Modern Languages and Literature

Chairperson: Martha Gonzales

Professor: G. Brooke, B. Semple
Associate Professors:
L. Garcia-Torvisco, M. Gonzales, F. Kuester (Emerita), S. Nedderman
Assistant Professors:
B. Boyer, T. Haaland, R. Stephanis, R. Marquis
Senior Lecturer:
D. Birginal, S. Katsushima
U. Perz-Owens

The Department of Modern Languages and Literature offers the Bachelor of Arts degree with majors in French and Spanish, and cooperates in offering majors in Italian studies, Latin American studies, European studies and Asian studies, with the Departments of Art, History and Political Science; more information on these programs can be found elsewhere in this catalogue.

Minors are available in French, German, Italian, Italian Studies, and Spanish. Students interested in a minor in these languages are encouraged to consider a European Studies major. This major, along with its language skills, will provide an understanding of the changes in the new integrated Europe. It will also be a very marketable degree. All language majors are encouraged to become proficient in a foreign language through study abroad; secondary education language majors are required to study abroad. All language majors take a comprehensive exam or write a thesis; content varies by language.

A waiver for lower division requirements may be granted by the chairperson of the department on recommendation of faculty according to the student’s level of achievement or background. Majors need a minimum of 19 credits (French) or 22 credits (Spanish) at the 300 level or above. Three or six credits will be granted to students who achieve a score of four or five on the Advanced Placement Examination. Credit will not be given to native speakers of a language for their knowledge of that language. Native speakers or students with near-native fluency will not be allowed to enroll in first year language courses in their native language. They will be placed into an appropriate course level according to their skills. No language courses may be challenged for credit.

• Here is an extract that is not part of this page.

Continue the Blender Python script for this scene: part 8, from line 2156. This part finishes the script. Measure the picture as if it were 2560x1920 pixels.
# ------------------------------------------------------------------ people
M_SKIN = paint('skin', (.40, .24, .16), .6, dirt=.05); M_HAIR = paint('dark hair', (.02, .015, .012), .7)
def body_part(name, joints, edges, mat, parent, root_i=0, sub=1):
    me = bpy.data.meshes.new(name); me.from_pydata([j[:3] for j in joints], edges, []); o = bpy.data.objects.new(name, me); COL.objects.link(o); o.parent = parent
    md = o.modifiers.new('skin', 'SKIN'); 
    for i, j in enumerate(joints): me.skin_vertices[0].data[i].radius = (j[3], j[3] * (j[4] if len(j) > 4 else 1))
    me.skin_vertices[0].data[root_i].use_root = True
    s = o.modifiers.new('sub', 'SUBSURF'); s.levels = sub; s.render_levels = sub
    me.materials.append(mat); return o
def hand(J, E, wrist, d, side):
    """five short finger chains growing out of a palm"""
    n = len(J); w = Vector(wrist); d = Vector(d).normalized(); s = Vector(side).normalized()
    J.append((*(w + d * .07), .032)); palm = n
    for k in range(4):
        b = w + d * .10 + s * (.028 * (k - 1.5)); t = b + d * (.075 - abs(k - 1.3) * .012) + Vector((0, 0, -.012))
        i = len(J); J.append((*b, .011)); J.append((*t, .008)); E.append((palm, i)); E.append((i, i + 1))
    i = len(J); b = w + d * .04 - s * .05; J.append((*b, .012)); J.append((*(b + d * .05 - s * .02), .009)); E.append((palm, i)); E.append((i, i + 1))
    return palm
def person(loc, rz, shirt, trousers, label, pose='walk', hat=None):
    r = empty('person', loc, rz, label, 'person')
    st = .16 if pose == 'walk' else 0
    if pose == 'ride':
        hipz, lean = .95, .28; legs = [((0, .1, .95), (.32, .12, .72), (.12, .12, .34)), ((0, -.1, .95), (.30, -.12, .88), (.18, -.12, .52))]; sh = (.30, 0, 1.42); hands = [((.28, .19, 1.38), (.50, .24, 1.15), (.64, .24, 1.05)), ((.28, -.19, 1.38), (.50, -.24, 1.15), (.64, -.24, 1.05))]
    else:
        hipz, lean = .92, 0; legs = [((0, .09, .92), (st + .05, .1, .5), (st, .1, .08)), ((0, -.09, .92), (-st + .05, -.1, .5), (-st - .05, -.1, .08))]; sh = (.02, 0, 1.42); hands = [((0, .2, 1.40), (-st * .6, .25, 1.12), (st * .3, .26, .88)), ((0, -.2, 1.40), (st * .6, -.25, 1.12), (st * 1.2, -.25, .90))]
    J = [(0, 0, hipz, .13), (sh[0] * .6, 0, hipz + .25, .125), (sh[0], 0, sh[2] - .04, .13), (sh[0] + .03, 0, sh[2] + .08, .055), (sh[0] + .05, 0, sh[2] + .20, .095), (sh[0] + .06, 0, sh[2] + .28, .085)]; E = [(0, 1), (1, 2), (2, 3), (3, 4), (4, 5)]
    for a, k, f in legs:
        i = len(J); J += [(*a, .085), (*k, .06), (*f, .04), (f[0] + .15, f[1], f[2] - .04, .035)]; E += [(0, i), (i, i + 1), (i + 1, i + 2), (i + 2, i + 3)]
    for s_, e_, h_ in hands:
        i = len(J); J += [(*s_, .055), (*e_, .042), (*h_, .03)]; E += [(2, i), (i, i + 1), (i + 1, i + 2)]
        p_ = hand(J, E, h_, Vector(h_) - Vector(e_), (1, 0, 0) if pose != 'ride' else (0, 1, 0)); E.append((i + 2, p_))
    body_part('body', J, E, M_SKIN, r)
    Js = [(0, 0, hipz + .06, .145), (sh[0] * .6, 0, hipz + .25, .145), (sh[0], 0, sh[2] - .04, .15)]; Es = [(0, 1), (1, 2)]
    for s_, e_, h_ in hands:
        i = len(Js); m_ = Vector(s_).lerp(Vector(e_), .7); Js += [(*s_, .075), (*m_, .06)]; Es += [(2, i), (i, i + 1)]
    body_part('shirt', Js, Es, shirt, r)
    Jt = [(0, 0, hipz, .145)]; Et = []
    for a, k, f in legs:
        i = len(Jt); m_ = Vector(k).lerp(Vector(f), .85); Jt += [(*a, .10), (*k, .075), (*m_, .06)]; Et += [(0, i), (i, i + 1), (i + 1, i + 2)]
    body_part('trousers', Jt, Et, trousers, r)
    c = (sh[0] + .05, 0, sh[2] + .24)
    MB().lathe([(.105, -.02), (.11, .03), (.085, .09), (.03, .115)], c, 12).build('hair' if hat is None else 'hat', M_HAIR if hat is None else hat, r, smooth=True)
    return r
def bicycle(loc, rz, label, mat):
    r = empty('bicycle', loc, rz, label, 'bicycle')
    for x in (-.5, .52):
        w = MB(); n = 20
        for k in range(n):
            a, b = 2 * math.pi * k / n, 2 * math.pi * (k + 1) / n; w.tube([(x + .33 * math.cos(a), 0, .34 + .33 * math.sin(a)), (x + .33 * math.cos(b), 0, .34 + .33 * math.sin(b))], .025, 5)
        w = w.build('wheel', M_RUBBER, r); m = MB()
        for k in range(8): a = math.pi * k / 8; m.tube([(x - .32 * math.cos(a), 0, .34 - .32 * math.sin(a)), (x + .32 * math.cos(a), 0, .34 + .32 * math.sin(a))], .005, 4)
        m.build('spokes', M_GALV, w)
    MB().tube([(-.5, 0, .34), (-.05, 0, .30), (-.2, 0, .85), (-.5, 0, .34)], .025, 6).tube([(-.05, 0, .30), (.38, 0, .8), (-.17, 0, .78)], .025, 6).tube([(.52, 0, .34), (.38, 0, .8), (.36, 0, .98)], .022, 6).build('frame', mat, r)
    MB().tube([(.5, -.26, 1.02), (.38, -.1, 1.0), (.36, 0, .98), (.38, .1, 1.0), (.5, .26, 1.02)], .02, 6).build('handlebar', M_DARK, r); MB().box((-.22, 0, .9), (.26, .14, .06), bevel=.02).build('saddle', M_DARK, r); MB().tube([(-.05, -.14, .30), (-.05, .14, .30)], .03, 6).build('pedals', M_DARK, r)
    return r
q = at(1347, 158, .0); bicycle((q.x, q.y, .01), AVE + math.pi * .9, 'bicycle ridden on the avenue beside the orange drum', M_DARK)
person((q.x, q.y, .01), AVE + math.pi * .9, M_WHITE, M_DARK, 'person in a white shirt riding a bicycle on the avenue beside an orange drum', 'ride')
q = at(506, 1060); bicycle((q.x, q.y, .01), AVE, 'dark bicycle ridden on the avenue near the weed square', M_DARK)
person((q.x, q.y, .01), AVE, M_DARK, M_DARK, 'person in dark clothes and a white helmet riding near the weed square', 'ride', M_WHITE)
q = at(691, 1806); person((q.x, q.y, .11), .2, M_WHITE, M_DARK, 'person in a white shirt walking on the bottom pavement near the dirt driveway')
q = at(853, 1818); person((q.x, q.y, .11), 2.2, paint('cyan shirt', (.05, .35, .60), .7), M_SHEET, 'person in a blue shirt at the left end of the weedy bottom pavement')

Gonzaga also offers a one year or one semester program of study in Paris, France. Courses taken at the Sorbonne and/or the Institut Catholique may be transferred to Gonzaga and applied to the major requirement. Gonzaga-in-Florence, Italy, admits students for a year or a semester of study. There is also a summer program in Florence. The department has a fall and spring semester program in Granada, Spain, plus a summer intensive program (up to six) credits) in Cuernavaca, Mexico. Study abroad programs in Japan and China are also available through the University. Study in Germany with the Goethe-Institut is available during the summer.

The Asian Studies, Latin American Studies, and European Studies programs, which are part of the International Studies major, are fully described under International Studies.

The core curriculum or common body of knowledge of the College of Arts and Sciences consists of 59 to 62 credits which are common to and required of all degree programs in the College: the first 31 credits (of which there is a more complete description in the General Degree Requirements and Procedures section of this catalogue) form the University Core, while the remaining 28 to 31 credits are common to all Arts and Sciences degrees.
Students should attempt to spread the core curriculum over their entire fours years at Gonzaga.

  1. Thought and Expression (7 credits): ENGL 101, SPCO 101, and PHIL 101 (preferably in the same semester).
  2. Philosophy (9 credits): PHIL 201, PHIL 301, and  PHIL  400 level elective.
  3. Religious Studies (9 credits): RELI 100, 200, and 300 levels: one course from each level.
  4. Mathematics (3 credits): one MATH (not CPSC) course on the 100 level or above; NURS 320 is substituted for a MATH course for BSN students; MATH 203 fulfills this requirement only for students who graduate with certification in Elementary Education.
  5. English Literature (3 credits): ENGL 102 or 103H or 105 or 106.
  6. History (6 credits): HIST 101 and either HIST 102 or HIST 112 in their first year. If they are unable to complete all six 100-level HIST credits in their first year, HIST 201 or 202 may be substituted for one 100-level course after the first year.
  7. Fine Arts (3 credits): one course in either VART, MUSC, or THEA from courses approved by Dean of Arts and Sciences.
  8. Laboratory Science (4 credits): one course with laboratory in either BIOL, CHEM, or PHYS.
  9. Mathematics or Natural Science (3 credits): one course in either MATH, CPSC, BIOL, CHEM, PHYS, or ITEC.
  10. Literature (3 credits): one British or American literature course (ENGL 201 - 285).
  11. Social Science (6 credits): CRIM 101, ECON, SOCI, POLS, or PSYC: two courses from these departments.
  12. Foreign Language or Culture (3 credits): one course in any foreign language (classical or modern) or one (foreign culture) course approved by the Dean of Arts and Sciences.  Foreign-language speaking students from foreign cultures who have completed the nine English core credits at Gonzaga prior to their fourth year (last thirty credits) may petition the Associate Dean of Arts and Sciences for a waiver of the foreign language or Culture requirement..
  13. Social Justice (3 credits): One course on Social Justice issues related to experiences of difference (like race, class, gender, ethnicity or sexual orientation), from courses approved by the Dean of Arts & Sciences; (may be combined with other core or major requirements).